▸ **Directions for this task**
Transcribe every line exactly and omit anything that is a picture.

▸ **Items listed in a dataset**
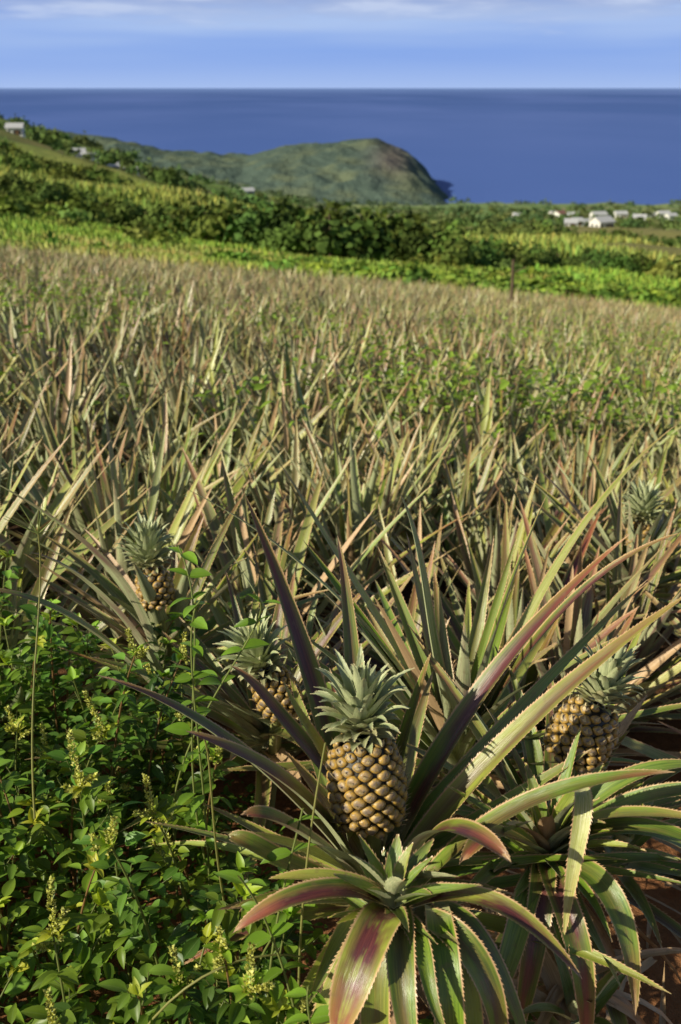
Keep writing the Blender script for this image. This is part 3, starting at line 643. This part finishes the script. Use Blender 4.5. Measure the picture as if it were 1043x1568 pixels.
# ================= light, sky, camera =================
el=math.radians(30); az=math.radians(242)
d=Vector((math.sin(az)*math.cos(el),math.cos(az)*math.cos(el),math.sin(el)))
L=bpy.data.lights.new('sun','SUN'); L.energy=5.0; L.angle=math.radians(.5); L.color=(1,.93,.74)
o=bpy.data.objects.new('sun',L); S.collection.objects.link(o); o.rotation_euler=d.to_track_quat('Z','Y').to_euler()
W=bpy.data.worlds.new('World'); S.world=W; W.use_nodes=True; k=NT(W.node_tree)
out=k.n('ShaderNodeOutputWorld'); bg=k.n('ShaderNodeBackground'); bg.inputs[1].default_value=.07; k.nt.links.new(bg.outputs[0],out.inputs[0])
sk=k.n('ShaderNodeTexSky'); sk.sky_type='NISHITA'; sk.sun_disc=False; sk.sun_elevation=el; sk.sun_rotation=az
tc=k.n('ShaderNodeTexCoord').outputs['Generated']; sp=k.sep(tc)
mp=k.n('ShaderNodeMapping'); k.nt.links.new(tc,mp.inputs[0]); mp.inputs['Scale'].default_value=(1.6,1.6,20.)
cn=k.noise(mp.outputs[0],1.4,3,.45)
low=k.mix(k.step(sp[2],.0,.03),(5.4,7.4,12.2),(3.3,5.5,11.6))
low=k.mix(k.m('MULTIPLY',k.m('MULTIPLY',k.step(cn,.38,.62),.8),k.step(sp[2],.015,.05)),low,(6.4,8.4,12.4))
mp2=k.n('ShaderNodeMapping'); k.nt.links.new(tc,mp2.inputs[0]); mp2.inputs['Scale'].default_value=(6,6,44.)
c2=k.noise(mp2.outputs[0],1.5,5,.55)
cl2=k.m('MULTIPLY',k.step(k.m('MULTIPLY_ADD',c2,.07,sp[2]),.084,.112),.9)
low=k.mix(cl2,low,k.mix(k.step(c2,.40,.62),(3.8,4.8,8.4),(7.6,8.9,12.0)))
col=k.mix(k.step(sp[2],.10,.20),low,sk.outputs[0]); k.set(bg.inputs[0],col)
S.view_settings.view_transform='Standard'; S.view_settings.look='None'; S.view_settings.exposure=0
cd=bpy.data.cameras.new('camera'); cam=bpy.data.objects.new('camera',cd); S.collection.objects.link(cam)
cam.location=(0,0,1.3); cam.rotation_euler=(math.radians(90-23.12),0,0)
cd.sensor_fit='VERTICAL'; cd.sensor_height=36; cd.sensor_width=24; cd.lens=35; cd.clip_start=.05; cd.clip_end=300000
cd.dof.use_dof=True; cd.dof.focus_distance=1.6; cd.dof.aperture_fstop=6.3
S.camera=cam
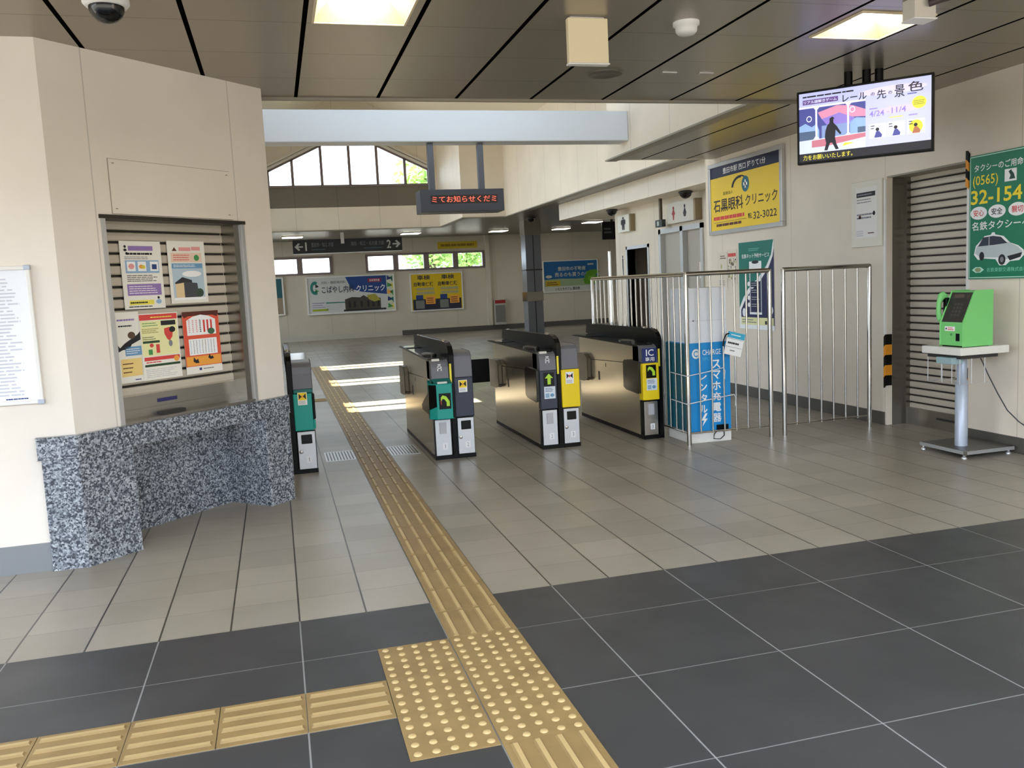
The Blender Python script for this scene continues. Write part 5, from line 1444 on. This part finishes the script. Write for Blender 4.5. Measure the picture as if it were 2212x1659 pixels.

▸ **Response to this exercise**
Keep writing the Blender script for this image. This is part 3, starting at line 643. This part finishes the script. Use Blender 4.5. Measure the picture as if it were 1043x1568 pixels.
# ================= light, sky, camera =================
el=math.radians(30); az=math.radians(242)
d=Vector((math.sin(az)*math.cos(el),math.cos(az)*math.cos(el),math.sin(el)))
L=bpy.data.lights.new('sun','SUN'); L.energy=5.0; L.angle=math.radians(.5); L.color=(1,.93,.74)
o=bpy.data.objects.new('sun',L); S.collection.objects.link(o); o.rotation_euler=d.to_track_quat('Z','Y').to_euler()
W=bpy.data.worlds.new('World'); S.world=W; W.use_nodes=True; k=NT(W.node_tree)
out=k.n('ShaderNodeOutputWorld'); bg=k.n('ShaderNodeBackground'); bg.inputs[1].default_value=.07; k.nt.links.new(bg.outputs[0],out.inputs[0])
sk=k.n('ShaderNodeTexSky'); sk.sky_type='NISHITA'; sk.sun_disc=False; sk.sun_elevation=el; sk.sun_rotation=az
tc=k.n('ShaderNodeTexCoord').outputs['Generated']; sp=k.sep(tc)
mp=k.n('ShaderNodeMapping'); k.nt.links.new(tc,mp.inputs[0]); mp.inputs['Scale'].default_value=(1.6,1.6,20.)
cn=k.noise(mp.outputs[0],1.4,3,.45)
low=k.mix(k.step(sp[2],.0,.03),(5.4,7.4,12.2),(3.3,5.5,11.6))
low=k.mix(k.m('MULTIPLY',k.m('MULTIPLY',k.step(cn,.38,.62),.8),k.step(sp[2],.015,.05)),low,(6.4,8.4,12.4))
mp2=k.n('ShaderNodeMapping'); k.nt.links.new(tc,mp2.inputs[0]); mp2.inputs['Scale'].default_value=(6,6,44.)
c2=k.noise(mp2.outputs[0],1.5,5,.55)
cl2=k.m('MULTIPLY',k.step(k.m('MULTIPLY_ADD',c2,.07,sp[2]),.084,.112),.9)
low=k.mix(cl2,low,k.mix(k.step(c2,.40,.62),(3.8,4.8,8.4),(7.6,8.9,12.0)))
col=k.mix(k.step(sp[2],.10,.20),low,sk.outputs[0]); k.set(bg.inputs[0],col)
S.view_settings.view_transform='Standard'; S.view_settings.look='None'; S.view_settings.exposure=0
cd=bpy.data.cameras.new('camera'); cam=bpy.data.objects.new('camera',cd); S.collection.objects.link(cam)
cam.location=(0,0,1.3); cam.rotation_euler=(math.radians(90-23.12),0,0)
cd.sensor_fit='VERTICAL'; cd.sensor_height=36; cd.sensor_width=24; cd.lens=35; cd.clip_start=.05; cd.clip_end=300000
cd.dof.use_dof=True; cd.dof.focus_distance=1.6; cd.dof.aperture_fstop=6.3
S.camera=cam
The Blender Python script for this scene continues. Write part 5, from line 1444 on. This part finishes the script. Write for Blender 4.5. Measure the picture as if it were 2212x1659 pixels.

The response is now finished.